Hirokazu Kore-eda’s Broker is set in a world in which infants can be placed in baby boxes and dropped off anonymously to be cared for by others, while in Decision to Leave, Park Chan-wook directs the story of a detective who falls for a mysterious widow.

Cristian Mungiu, whose abortion drama 4 Months, 3 Weeks and 2 Days won the Palme d’Or in 2007 returns to the festival with RMN, a long-awaited multi-strand drama set in contemporary Romania.

Two-time Palme d’Or winners Jean-Pierre and Luc Dardenne return with Tori and Lokita, about two African refugees whose friendship is tested when they settle in Belgium.

Joe Alwyn and Margaret Qualley play a couple struggling to escape the Nicaraguan Revolution in The Stars at Noon, a romantic thriller from Claire Denis.

Triangle of Sadness, the latest film from Force Majeure director Ruben Östlund is a social satire about a group of celebrity fashionistas shipwrecked on a desert island along with their yacht’s Marxist captain (Woody Harrelson) and crew.

Two US directors have made the cut: James Gray, whose autobiographical drama Armageddon Time about his childhood in Queens stars Anne Hathaway, Anthony Hopkins and Jeremy Strong; and Kelly Reichardt, back with her fourth collaboration with Michelle Williams.
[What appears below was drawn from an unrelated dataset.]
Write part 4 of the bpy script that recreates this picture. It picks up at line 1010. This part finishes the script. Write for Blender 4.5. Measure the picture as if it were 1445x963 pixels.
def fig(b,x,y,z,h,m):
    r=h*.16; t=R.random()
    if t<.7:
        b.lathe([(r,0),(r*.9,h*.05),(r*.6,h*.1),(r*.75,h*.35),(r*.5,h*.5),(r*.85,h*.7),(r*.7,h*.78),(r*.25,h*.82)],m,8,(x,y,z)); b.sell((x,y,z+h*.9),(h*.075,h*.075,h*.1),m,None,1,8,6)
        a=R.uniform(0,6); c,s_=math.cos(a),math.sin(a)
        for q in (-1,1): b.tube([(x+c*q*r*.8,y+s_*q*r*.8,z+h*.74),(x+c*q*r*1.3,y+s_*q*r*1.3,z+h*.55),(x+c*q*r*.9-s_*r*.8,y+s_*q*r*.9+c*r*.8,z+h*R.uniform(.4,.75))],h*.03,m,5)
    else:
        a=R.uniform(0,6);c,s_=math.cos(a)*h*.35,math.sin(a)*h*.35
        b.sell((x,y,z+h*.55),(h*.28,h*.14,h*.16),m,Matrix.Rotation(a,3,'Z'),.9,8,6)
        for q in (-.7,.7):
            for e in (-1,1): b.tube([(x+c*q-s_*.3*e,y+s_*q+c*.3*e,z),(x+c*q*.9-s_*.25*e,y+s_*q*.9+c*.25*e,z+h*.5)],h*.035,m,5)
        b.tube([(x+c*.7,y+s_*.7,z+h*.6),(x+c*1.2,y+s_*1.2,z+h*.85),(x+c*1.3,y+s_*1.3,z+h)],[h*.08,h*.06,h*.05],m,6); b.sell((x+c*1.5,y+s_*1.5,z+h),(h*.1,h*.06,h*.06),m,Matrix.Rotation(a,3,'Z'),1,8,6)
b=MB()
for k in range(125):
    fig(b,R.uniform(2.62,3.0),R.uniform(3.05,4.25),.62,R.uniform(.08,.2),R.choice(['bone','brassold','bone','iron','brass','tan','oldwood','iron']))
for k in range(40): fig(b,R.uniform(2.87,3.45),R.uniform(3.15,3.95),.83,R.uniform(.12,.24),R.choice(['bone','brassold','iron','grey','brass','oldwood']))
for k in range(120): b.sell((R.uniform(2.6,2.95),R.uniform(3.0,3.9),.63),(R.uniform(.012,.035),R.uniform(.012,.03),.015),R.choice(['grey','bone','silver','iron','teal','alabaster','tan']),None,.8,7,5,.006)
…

Showing Up is billed as a “sharply funny portrait of an artist on the verge of a career-changing exhibition”. Judd Hirsch co-stars.

Out of competition, documentaries include Ethan Coen’s study of Jerry Lee Lewis and The Natural History of Destruction, the third film by Ukrainian film-maker Sergei Loznitsa dealing with the tragedies of 20th-century European history.

Previously announced is a Tom Cruise career retrospective, as well as the premiere of the belated sequel Top Gun: Maverick. The film will premiere just over a week before it opens in the US.

Ruben Östlund’s Triangle of Sadness. Photograph: ©Plattform-Produktion

Cruise, who turns 60 shortly after the festival at the end of May, will discuss his 40-year career at an in-conversation audience on the Croisette.

Cannes’ fond relationship with blockbusters hit a peak around seven years ago with the premiere of George Miller’s Mad Max: Fury Road, which won rave reviews before winning six Oscars the following spring.

Miller’s follow-up to that film, Three Thousand Years of Longing, starring Tilda Swinton and Idris Elba, will also screen for the first time at the festival.

Nine years ago, Baz Luhrmann’s The Great Gatsby opened Cannes, repeating the trick of Moulin Rouge in 2001.

This year sees the stage set for the first screening of Luhrmann’s Elvis Presley biopic, starring Austin Butler as the singer and Tom Hanks as Colonel Tom Parker.

Notable firsts elsewhere in the lineup include Saim Sadiq’s Joyland, the first film from Pakistan to make the official selection, which plays in Un Certain Regard. In the Midnight Screening section, Squid Game star Lee Jung-jae’s first film, Hunt, will premiere.